In 2019, United sought out Rangnick at Leipzig, where he offered football director John Murtough an eight-hour tour of the club he had revolutionised from the ground up. Just as he took on the coaching role at times, or ran video analysis before it was a regular feature in football, he had finetuned or tinkered with every aspect of the organisation.

“We see it like a jigsaw with 500 pieces,’ he told the Guardian in 2019, “and our role is to ensure that we have each piece available to help every player improve. We help every individual in the whole club develop and flourish.”

Getting the best out of United’s fringe players – as well as their raft of young talents – will be crucial to their success both this season and in the future.

The Old Trafford asked his collaborators through the years for their views, and received glowing endorsements. Yet United never called – until now.

Ole Gunnar Solskjaer was sacked after a significant flurry in the transfer market failed to deliver results on the pitch. Where other elite Premier League teams have a clear style of play, United have been a tactical shambles this season.

That is precisely why United have turned to one of the finest tactical visionaries in recent football history.

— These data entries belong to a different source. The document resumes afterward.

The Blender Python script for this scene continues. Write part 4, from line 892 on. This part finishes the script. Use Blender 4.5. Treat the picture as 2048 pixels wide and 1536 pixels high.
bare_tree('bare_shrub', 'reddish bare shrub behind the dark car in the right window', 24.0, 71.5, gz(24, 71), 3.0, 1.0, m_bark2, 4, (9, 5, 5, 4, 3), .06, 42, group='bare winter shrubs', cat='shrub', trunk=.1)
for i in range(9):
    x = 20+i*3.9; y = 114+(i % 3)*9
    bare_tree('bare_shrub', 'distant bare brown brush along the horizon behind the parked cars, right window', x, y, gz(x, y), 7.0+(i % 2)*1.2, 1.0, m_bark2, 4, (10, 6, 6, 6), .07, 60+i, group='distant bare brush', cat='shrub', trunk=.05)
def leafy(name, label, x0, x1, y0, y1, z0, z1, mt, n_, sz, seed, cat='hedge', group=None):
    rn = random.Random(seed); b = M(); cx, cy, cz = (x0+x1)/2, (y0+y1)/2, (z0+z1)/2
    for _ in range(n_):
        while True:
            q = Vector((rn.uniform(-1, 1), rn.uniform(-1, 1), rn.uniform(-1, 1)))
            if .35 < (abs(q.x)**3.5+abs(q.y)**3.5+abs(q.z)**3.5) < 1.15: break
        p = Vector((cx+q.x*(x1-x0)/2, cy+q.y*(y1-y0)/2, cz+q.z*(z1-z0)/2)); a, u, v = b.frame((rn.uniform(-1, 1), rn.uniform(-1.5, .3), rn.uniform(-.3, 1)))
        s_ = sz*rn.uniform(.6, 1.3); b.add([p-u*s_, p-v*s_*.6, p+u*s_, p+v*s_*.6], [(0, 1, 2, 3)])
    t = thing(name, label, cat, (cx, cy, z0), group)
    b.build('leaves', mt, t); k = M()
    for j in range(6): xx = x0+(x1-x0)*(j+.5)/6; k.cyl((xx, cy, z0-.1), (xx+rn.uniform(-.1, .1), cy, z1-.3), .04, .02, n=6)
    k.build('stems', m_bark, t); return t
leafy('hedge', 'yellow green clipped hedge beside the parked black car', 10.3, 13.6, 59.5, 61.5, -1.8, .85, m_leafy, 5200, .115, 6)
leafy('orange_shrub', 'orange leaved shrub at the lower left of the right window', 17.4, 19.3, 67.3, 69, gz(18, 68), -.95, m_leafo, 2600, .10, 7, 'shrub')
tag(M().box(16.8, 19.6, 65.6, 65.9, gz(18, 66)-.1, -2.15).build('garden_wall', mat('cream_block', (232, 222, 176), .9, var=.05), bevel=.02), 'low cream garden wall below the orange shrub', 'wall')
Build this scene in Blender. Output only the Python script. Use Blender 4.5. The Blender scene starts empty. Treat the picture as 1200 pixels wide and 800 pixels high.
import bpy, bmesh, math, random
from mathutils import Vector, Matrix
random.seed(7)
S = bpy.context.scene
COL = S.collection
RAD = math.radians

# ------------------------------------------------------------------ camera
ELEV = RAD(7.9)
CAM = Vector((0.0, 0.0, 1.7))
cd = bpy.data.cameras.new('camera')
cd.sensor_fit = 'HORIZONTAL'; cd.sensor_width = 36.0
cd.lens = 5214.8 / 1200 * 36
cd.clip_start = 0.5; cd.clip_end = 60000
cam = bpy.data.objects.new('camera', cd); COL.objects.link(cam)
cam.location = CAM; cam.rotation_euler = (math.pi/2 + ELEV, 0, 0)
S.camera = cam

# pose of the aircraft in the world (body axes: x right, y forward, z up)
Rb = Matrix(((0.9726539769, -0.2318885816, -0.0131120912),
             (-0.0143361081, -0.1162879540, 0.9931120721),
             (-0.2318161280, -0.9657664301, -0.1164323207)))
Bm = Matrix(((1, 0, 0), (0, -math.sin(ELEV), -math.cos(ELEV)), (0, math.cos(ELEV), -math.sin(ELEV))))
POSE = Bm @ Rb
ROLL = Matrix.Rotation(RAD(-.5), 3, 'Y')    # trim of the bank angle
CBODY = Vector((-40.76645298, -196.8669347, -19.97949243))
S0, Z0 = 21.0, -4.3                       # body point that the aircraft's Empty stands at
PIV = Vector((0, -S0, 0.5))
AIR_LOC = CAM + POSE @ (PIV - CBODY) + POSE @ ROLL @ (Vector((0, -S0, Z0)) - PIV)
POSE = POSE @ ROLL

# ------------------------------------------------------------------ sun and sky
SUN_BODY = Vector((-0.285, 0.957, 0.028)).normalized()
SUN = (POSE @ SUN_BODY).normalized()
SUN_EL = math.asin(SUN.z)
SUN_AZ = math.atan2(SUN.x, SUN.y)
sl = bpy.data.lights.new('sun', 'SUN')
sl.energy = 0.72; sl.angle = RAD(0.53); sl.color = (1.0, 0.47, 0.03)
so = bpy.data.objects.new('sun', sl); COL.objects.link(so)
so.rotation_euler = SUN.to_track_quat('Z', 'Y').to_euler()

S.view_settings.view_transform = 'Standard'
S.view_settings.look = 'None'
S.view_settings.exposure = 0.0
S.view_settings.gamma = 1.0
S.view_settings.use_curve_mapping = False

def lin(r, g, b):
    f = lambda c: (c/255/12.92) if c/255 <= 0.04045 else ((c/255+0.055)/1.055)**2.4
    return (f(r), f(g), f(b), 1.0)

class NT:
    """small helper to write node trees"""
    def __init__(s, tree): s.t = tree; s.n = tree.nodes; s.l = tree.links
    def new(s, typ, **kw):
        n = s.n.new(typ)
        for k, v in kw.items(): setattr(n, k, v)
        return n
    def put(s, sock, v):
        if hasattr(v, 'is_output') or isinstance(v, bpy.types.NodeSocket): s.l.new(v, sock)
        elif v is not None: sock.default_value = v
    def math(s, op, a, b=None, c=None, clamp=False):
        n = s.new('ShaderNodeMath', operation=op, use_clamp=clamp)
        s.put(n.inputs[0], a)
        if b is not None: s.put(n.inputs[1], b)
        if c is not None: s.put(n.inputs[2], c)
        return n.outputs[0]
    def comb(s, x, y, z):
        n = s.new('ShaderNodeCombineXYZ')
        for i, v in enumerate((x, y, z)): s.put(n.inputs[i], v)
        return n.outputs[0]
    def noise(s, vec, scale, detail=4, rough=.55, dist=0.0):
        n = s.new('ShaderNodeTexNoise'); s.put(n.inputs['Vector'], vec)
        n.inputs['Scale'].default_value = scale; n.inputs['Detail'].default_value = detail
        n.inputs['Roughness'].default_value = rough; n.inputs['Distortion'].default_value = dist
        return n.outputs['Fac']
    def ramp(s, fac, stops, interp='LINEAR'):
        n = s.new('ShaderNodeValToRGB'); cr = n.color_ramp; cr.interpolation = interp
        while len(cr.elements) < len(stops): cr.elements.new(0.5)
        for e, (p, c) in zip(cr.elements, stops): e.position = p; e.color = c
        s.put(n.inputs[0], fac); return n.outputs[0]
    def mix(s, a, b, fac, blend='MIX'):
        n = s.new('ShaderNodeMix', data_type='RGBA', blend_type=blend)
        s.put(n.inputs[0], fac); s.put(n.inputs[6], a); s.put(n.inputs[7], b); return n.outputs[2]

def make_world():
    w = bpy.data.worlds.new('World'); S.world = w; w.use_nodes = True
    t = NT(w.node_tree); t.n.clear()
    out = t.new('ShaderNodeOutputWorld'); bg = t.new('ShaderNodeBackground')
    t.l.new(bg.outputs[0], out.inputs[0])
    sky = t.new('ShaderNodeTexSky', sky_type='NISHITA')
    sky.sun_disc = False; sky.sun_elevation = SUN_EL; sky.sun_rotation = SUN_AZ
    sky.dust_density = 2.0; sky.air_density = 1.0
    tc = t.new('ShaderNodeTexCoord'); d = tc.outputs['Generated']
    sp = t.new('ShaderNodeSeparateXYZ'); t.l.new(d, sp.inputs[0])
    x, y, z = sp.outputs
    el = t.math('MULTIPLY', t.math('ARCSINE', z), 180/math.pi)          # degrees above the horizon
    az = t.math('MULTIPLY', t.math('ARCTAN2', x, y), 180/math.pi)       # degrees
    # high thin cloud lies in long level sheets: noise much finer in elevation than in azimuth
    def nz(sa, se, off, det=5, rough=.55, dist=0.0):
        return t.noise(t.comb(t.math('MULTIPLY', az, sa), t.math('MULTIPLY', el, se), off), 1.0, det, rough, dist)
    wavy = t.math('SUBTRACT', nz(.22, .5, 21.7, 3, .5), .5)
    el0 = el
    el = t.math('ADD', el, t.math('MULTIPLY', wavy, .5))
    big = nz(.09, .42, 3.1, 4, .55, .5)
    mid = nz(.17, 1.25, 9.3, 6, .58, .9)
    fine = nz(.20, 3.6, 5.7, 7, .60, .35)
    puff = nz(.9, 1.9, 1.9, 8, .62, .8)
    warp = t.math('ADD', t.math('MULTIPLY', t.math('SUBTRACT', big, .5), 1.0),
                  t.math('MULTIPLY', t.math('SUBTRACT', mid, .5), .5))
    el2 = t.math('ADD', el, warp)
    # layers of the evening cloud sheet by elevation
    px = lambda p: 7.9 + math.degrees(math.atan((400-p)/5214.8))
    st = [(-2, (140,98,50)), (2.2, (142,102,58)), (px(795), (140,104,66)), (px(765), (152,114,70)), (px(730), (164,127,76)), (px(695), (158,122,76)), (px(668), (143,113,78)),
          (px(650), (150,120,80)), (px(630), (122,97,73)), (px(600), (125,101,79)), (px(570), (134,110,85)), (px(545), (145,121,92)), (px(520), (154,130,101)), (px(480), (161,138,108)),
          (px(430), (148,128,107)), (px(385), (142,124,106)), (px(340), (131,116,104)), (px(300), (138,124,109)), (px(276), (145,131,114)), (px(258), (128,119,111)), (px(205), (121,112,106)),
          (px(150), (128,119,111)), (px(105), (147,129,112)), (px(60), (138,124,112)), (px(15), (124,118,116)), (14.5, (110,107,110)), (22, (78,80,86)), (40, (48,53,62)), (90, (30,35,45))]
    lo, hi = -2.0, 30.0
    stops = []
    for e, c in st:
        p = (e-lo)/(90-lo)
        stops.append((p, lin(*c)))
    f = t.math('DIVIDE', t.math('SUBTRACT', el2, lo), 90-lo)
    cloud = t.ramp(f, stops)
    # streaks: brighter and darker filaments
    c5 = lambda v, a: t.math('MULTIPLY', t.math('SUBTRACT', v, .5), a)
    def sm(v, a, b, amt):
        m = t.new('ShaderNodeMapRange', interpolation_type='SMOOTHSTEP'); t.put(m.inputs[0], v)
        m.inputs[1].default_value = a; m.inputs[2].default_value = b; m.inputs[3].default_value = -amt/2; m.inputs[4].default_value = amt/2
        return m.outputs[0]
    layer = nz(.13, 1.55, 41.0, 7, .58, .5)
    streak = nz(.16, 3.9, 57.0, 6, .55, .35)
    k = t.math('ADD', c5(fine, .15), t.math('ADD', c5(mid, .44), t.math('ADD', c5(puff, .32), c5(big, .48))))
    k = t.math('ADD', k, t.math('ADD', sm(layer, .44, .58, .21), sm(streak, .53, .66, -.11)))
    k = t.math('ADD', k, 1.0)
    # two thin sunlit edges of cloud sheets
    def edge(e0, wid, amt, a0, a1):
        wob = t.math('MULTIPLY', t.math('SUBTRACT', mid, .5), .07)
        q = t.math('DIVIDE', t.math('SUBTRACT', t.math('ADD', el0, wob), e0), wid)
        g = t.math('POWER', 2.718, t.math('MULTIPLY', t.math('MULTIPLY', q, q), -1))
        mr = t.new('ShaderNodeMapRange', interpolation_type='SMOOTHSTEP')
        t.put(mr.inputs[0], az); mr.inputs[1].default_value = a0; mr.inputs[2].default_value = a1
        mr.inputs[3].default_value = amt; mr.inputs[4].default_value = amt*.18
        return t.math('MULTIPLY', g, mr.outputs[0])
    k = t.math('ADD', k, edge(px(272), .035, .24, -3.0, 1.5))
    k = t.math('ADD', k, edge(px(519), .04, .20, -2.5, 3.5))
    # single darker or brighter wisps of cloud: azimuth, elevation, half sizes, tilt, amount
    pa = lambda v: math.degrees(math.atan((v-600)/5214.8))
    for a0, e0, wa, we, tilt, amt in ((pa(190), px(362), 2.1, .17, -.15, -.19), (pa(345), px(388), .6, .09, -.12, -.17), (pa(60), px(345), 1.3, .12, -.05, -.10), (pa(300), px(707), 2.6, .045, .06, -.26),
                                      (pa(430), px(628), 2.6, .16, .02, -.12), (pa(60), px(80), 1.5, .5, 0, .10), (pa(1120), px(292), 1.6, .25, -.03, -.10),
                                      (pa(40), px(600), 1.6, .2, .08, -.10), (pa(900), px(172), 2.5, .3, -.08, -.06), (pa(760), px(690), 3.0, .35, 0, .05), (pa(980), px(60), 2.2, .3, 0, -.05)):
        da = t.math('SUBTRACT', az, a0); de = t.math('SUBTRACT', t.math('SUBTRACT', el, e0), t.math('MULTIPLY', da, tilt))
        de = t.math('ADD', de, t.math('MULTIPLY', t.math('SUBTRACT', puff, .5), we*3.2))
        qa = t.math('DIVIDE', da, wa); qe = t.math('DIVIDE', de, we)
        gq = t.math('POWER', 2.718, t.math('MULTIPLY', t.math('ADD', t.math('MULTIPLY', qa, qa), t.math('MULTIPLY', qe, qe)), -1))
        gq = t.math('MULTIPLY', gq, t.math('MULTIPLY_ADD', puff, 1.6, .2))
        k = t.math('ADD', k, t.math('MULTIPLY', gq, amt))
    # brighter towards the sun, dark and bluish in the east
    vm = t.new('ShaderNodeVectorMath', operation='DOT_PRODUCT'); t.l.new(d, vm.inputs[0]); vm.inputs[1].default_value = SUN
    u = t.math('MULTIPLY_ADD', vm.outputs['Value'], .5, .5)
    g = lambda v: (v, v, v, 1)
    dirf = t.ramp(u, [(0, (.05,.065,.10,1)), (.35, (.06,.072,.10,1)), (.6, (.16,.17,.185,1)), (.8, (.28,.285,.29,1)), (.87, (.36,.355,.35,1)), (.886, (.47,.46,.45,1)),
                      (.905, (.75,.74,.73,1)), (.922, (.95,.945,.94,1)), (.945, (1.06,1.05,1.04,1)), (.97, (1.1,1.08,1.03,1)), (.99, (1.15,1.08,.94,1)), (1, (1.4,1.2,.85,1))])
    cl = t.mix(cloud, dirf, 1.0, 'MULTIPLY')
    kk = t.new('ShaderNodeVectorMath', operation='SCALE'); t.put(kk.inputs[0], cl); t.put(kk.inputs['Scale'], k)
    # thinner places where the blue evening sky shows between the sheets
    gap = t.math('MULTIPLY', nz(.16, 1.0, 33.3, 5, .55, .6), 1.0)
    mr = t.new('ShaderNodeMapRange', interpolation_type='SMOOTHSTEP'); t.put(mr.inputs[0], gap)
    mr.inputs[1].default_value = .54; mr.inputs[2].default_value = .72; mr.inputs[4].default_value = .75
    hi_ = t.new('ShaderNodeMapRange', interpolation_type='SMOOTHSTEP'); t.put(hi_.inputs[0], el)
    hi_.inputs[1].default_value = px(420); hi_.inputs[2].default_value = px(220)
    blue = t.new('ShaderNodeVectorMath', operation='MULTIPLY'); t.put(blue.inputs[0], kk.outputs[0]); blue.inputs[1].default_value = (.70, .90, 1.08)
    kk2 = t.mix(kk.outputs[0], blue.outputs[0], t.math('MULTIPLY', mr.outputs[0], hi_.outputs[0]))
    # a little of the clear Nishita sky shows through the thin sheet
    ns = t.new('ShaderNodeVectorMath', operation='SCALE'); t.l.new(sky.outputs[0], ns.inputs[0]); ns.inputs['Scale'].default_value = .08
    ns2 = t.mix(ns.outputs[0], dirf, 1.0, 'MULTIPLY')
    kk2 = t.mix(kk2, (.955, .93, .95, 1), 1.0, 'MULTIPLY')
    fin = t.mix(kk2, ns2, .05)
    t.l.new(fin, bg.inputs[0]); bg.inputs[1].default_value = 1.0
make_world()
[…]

And when his six-month stint as interim manager ends, he is expected to take on an influential two-year consultancy role at the club – where he will play a key role in transfers, an area in which the club has largely floundered in recent years, as well as renovate every minute detail of the club.

United is in desperate need of reform. Rangnick is the great reformer of modern football. Now it’s time to see if he can teach his former pupils like Klopp and Tuchel some new tricks.